Records contained in a dataset:
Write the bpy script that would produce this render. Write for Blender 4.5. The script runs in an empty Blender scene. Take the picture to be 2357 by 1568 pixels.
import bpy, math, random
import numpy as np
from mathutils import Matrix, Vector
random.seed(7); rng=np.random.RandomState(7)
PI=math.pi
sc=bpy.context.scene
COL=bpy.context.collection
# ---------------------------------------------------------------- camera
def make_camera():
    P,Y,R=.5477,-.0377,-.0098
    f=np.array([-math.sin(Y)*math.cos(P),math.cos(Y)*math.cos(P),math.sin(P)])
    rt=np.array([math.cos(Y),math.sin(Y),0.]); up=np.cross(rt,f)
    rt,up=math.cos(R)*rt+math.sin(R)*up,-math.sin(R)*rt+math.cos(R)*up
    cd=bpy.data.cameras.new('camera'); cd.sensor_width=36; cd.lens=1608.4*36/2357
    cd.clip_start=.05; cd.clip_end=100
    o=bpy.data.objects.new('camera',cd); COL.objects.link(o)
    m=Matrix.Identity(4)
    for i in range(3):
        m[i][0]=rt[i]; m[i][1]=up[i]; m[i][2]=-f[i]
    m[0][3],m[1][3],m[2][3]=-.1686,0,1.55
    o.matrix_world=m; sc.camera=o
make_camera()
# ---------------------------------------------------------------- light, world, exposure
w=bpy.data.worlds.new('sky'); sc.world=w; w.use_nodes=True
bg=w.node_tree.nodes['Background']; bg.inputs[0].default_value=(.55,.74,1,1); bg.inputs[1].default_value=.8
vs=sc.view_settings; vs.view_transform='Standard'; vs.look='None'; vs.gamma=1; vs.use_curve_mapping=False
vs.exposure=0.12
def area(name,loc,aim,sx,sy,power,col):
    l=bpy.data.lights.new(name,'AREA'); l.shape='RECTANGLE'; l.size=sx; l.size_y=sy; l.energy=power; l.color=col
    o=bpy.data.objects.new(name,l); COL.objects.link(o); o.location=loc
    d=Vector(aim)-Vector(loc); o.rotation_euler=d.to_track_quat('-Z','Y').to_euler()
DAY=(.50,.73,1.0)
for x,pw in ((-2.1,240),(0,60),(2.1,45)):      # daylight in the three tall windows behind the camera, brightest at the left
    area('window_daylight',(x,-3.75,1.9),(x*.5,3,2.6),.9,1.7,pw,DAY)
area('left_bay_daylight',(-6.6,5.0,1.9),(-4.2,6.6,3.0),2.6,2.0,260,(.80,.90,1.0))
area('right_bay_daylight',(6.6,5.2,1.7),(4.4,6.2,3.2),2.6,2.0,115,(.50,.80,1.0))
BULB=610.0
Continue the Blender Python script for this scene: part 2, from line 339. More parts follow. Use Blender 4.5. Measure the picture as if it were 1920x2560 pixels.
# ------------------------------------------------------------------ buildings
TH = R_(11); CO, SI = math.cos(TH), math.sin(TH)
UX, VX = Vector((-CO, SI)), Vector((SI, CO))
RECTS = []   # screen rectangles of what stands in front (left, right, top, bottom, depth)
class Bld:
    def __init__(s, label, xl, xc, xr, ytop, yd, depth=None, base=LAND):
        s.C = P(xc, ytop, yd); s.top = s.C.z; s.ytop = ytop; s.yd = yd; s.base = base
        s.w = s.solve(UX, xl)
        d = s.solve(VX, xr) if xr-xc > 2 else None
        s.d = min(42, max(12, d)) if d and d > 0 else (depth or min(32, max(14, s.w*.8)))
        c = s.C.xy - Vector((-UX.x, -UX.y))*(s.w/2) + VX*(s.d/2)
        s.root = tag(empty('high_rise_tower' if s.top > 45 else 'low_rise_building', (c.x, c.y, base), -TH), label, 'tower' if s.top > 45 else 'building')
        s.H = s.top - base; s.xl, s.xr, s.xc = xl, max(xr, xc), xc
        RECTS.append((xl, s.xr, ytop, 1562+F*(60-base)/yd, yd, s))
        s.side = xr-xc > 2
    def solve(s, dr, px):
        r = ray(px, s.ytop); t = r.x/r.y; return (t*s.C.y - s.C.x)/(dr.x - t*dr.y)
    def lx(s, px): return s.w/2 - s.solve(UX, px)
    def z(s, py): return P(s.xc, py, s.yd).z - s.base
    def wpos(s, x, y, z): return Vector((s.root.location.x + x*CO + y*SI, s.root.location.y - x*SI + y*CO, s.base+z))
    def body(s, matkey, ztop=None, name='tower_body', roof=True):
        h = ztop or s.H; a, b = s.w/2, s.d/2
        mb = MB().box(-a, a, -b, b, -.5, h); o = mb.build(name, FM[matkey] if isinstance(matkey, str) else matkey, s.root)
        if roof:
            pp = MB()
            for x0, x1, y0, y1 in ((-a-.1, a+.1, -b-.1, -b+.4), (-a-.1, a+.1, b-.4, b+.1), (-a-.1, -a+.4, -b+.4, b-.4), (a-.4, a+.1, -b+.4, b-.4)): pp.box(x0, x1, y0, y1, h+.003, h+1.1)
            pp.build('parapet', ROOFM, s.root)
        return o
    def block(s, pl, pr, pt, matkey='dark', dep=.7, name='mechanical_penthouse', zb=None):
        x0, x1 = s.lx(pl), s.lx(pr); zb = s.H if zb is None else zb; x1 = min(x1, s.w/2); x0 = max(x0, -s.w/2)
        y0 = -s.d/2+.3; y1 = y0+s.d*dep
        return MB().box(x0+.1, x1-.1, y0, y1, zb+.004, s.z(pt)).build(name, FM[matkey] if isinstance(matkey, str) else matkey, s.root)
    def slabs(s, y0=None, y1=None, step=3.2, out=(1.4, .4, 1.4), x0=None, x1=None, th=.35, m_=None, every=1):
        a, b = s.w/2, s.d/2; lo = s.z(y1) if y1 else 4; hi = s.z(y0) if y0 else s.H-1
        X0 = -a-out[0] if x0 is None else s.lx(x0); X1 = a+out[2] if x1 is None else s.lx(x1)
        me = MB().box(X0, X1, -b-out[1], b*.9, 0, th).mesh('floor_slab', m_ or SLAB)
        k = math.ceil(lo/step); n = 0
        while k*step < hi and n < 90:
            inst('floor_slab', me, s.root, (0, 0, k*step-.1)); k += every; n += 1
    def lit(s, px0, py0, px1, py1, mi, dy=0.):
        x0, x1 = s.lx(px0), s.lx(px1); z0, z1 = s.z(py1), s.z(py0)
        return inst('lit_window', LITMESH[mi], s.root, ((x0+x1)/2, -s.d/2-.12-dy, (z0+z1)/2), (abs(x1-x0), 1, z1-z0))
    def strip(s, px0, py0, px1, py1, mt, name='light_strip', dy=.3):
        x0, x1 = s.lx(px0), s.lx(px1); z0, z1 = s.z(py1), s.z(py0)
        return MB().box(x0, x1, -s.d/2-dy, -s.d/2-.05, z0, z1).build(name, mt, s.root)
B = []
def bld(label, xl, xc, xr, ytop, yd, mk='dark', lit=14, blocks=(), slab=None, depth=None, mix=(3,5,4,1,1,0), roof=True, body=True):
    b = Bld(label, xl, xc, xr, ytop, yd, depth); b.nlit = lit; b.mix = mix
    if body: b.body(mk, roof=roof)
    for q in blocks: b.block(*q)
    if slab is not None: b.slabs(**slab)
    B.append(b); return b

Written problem
The records above must be output exactly, in full.

Output of the task
Write the bpy script that would produce this render. Write for Blender 4.5. The script runs in an empty Blender scene. Take the picture to be 2357 by 1568 pixels.
import bpy, math, random
import numpy as np
from mathutils import Matrix, Vector
random.seed(7); rng=np.random.RandomState(7)
PI=math.pi
sc=bpy.context.scene
COL=bpy.context.collection
# ---------------------------------------------------------------- camera
def make_camera():
    P,Y,R=.5477,-.0377,-.0098
    f=np.array([-math.sin(Y)*math.cos(P),math.cos(Y)*math.cos(P),math.sin(P)])
    rt=np.array([math.cos(Y),math.sin(Y),0.]); up=np.cross(rt,f)
    rt,up=math.cos(R)*rt+math.sin(R)*up,-math.sin(R)*rt+math.cos(R)*up
    cd=bpy.data.cameras.new('camera'); cd.sensor_width=36; cd.lens=1608.4*36/2357
    cd.clip_start=.05; cd.clip_end=100
    o=bpy.data.objects.new('camera',cd); COL.objects.link(o)
    m=Matrix.Identity(4)
    for i in range(3):
        m[i][0]=rt[i]; m[i][1]=up[i]; m[i][2]=-f[i]
    m[0][3],m[1][3],m[2][3]=-.1686,0,1.55
    o.matrix_world=m; sc.camera=o
make_camera()
# ---------------------------------------------------------------- light, world, exposure
w=bpy.data.worlds.new('sky'); sc.world=w; w.use_nodes=True
bg=w.node_tree.nodes['Background']; bg.inputs[0].default_value=(.55,.74,1,1); bg.inputs[1].default_value=.8
vs=sc.view_settings; vs.view_transform='Standard'; vs.look='None'; vs.gamma=1; vs.use_curve_mapping=False
vs.exposure=0.12
def area(name,loc,aim,sx,sy,power,col):
    l=bpy.data.lights.new(name,'AREA'); l.shape='RECTANGLE'; l.size=sx; l.size_y=sy; l.energy=power; l.color=col
    o=bpy.data.objects.new(name,l); COL.objects.link(o); o.location=loc
    d=Vector(aim)-Vector(loc); o.rotation_euler=d.to_track_quat('-Z','Y').to_euler()
DAY=(.50,.73,1.0)
for x,pw in ((-2.1,240),(0,60),(2.1,45)):      # daylight in the three tall windows behind the camera, brightest at the left
    area('window_daylight',(x,-3.75,1.9),(x*.5,3,2.6),.9,1.7,pw,DAY)
area('left_bay_daylight',(-6.6,5.0,1.9),(-4.2,6.6,3.0),2.6,2.0,260,(.80,.90,1.0))
area('right_bay_daylight',(6.6,5.2,1.7),(4.4,6.2,3.2),2.6,2.0,115,(.50,.80,1.0))
BULB=610.0
Continue the Blender Python script for this scene: part 2, from line 339. More parts follow. Use Blender 4.5. Measure the picture as if it were 1920x2560 pixels.
# ------------------------------------------------------------------ buildings
TH = R_(11); CO, SI = math.cos(TH), math.sin(TH)
UX, VX = Vector((-CO, SI)), Vector((SI, CO))
RECTS = []   # screen rectangles of what stands in front (left, right, top, bottom, depth)
class Bld:
    def __init__(s, label, xl, xc, xr, ytop, yd, depth=None, base=LAND):
        s.C = P(xc, ytop, yd); s.top = s.C.z; s.ytop = ytop; s.yd = yd; s.base = base
        s.w = s.solve(UX, xl)
        d = s.solve(VX, xr) if xr-xc > 2 else None
        s.d = min(42, max(12, d)) if d and d > 0 else (depth or min(32, max(14, s.w*.8)))
        c = s.C.xy - Vector((-UX.x, -UX.y))*(s.w/2) + VX*(s.d/2)
        s.root = tag(empty('high_rise_tower' if s.top > 45 else 'low_rise_building', (c.x, c.y, base), -TH), label, 'tower' if s.top > 45 else 'building')
        s.H = s.top - base; s.xl, s.xr, s.xc = xl, max(xr, xc), xc
        RECTS.append((xl, s.xr, ytop, 1562+F*(60-base)/yd, yd, s))
        s.side = xr-xc > 2
    def solve(s, dr, px):
        r = ray(px, s.ytop); t = r.x/r.y; return (t*s.C.y - s.C.x)/(dr.x - t*dr.y)
    def lx(s, px): return s.w/2 - s.solve(UX, px)
    def z(s, py): return P(s.xc, py, s.yd).z - s.base
    def wpos(s, x, y, z): return Vector((s.root.location.x + x*CO + y*SI, s.root.location.y - x*SI + y*CO, s.base+z))
    def body(s, matkey, ztop=None, name='tower_body', roof=True):
        h = ztop or s.H; a, b = s.w/2, s.d/2
        mb = MB().box(-a, a, -b, b, -.5, h); o = mb.build(name, FM[matkey] if isinstance(matkey, str) else matkey, s.root)
        if roof:
            pp = MB()
            for x0, x1, y0, y1 in ((-a-.1, a+.1, -b-.1, -b+.4), (-a-.1, a+.1, b-.4, b+.1), (-a-.1, -a+.4, -b+.4, b-.4), (a-.4, a+.1, -b+.4, b-.4)): pp.box(x0, x1, y0, y1, h+.003, h+1.1)
            pp.build('parapet', ROOFM, s.root)
        return o
    def block(s, pl, pr, pt, matkey='dark', dep=.7, name='mechanical_penthouse', zb=None):
        x0, x1 = s.lx(pl), s.lx(pr); zb = s.H if zb is None else zb; x1 = min(x1, s.w/2); x0 = max(x0, -s.w/2)
        y0 = -s.d/2+.3; y1 = y0+s.d*dep
        return MB().box(x0+.1, x1-.1, y0, y1, zb+.004, s.z(pt)).build(name, FM[matkey] if isinstance(matkey, str) else matkey, s.root)
    def slabs(s, y0=None, y1=None, step=3.2, out=(1.4, .4, 1.4), x0=None, x1=None, th=.35, m_=None, every=1):
        a, b = s.w/2, s.d/2; lo = s.z(y1) if y1 else 4; hi = s.z(y0) if y0 else s.H-1
        X0 = -a-out[0] if x0 is None else s.lx(x0); X1 = a+out[2] if x1 is None else s.lx(x1)
        me = MB().box(X0, X1, -b-out[1], b*.9, 0, th).mesh('floor_slab', m_ or SLAB)
        k = math.ceil(lo/step); n = 0
        while k*step < hi and n < 90:
            inst('floor_slab', me, s.root, (0, 0, k*step-.1)); k += every; n += 1
    def lit(s, px0, py0, px1, py1, mi, dy=0.):
        x0, x1 = s.lx(px0), s.lx(px1); z0, z1 = s.z(py1), s.z(py0)
        return inst('lit_window', LITMESH[mi], s.root, ((x0+x1)/2, -s.d/2-.12-dy, (z0+z1)/2), (abs(x1-x0), 1, z1-z0))
    def strip(s, px0, py0, px1, py1, mt, name='light_strip', dy=.3):
        x0, x1 = s.lx(px0), s.lx(px1); z0, z1 = s.z(py1), s.z(py0)
        return MB().box(x0, x1, -s.d/2-dy, -s.d/2-.05, z0, z1).build(name, mt, s.root)
B = []
def bld(label, xl, xc, xr, ytop, yd, mk='dark', lit=14, blocks=(), slab=None, depth=None, mix=(3,5,4,1,1,0), roof=True, body=True):
    b = Bld(label, xl, xc, xr, ytop, yd, depth); b.nlit = lit; b.mix = mix
    if body: b.body(mk, roof=roof)
    for q in blocks: b.block(*q)
    if slab is not None: b.slabs(**slab)
    B.append(b); return b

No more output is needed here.